Non a caso le sfide del personalismo odierno riguardano la giusta reazione ad una messa in discussione del valore naturale della vita, della dimensione ontologica della persona, del carattere antropologico della famiglia, ampiamente contestati sia da una sorta di radicalismo volontarista e sia da un relativismo, anche religioso, che confonde religione e politica, faticando ad accogliere autenticamente l’indisponibile e trascendente valore metafisico della persona umana e della comunità naturale, in primis quella affettiva della famiglia. Sofia Vanni Rovighi spiegava, giustamente, che la famiglia è la prima forma comunitaria dell’uomo perché collega la persona alla sfera animale, elevandone le finalità a quella razionale e soprannaturale.

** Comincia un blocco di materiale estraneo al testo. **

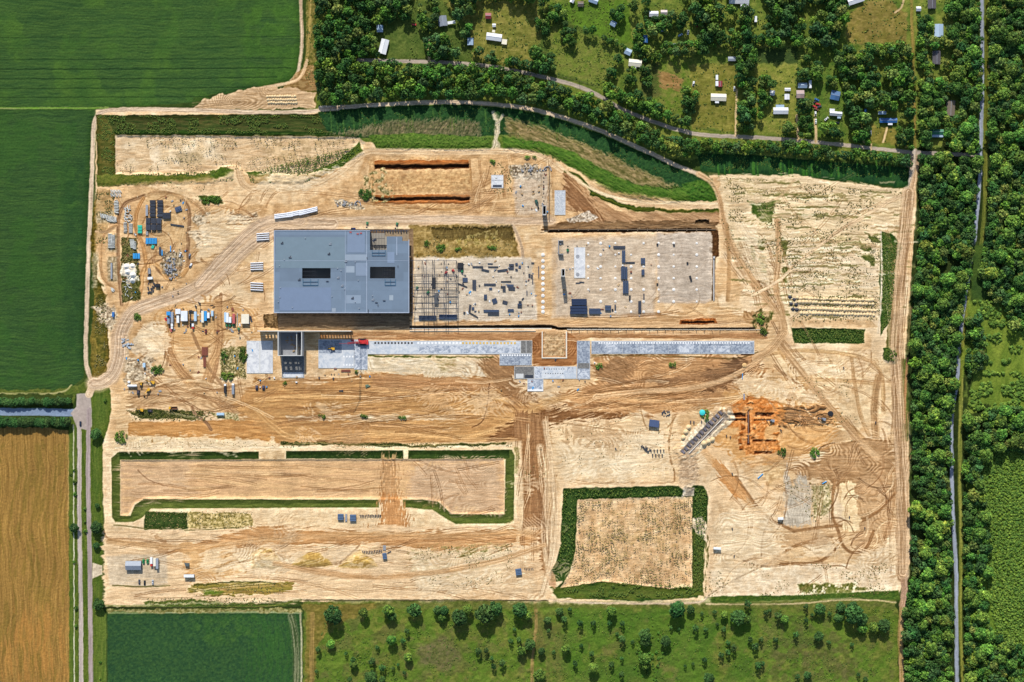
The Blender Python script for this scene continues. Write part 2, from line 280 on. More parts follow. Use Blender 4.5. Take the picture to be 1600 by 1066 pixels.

In sintesi, l’elogio di Maritain e la sua riscoperta sono contributi molto positivi per una rigenerazione culturale del pensiero politico contemporaneo, ma probabilmente tale operazione dovrebbe essere fatta, in ambito cattolico, recuperando l’autentico valore della tradizione filosofica neoscolastica e le radici anche maurrassiane da cui quella parabola progressiva della filosofia cristiana si è sviluppata, non accogliendo per forza e sempre positivamente, talvolta perfino con cedimenti dottrinali palesi, contradditori e scarsamente metabolizzati, ideologie inaccettabili o strane forme anticristiane di multiculturalismo latitudinario e prassismo utopico e pararivoluzionario. Il risultato, infatti, potrebbe essere la secolarizzazione definitiva di una filosofia perenne che non ammette distorsioni.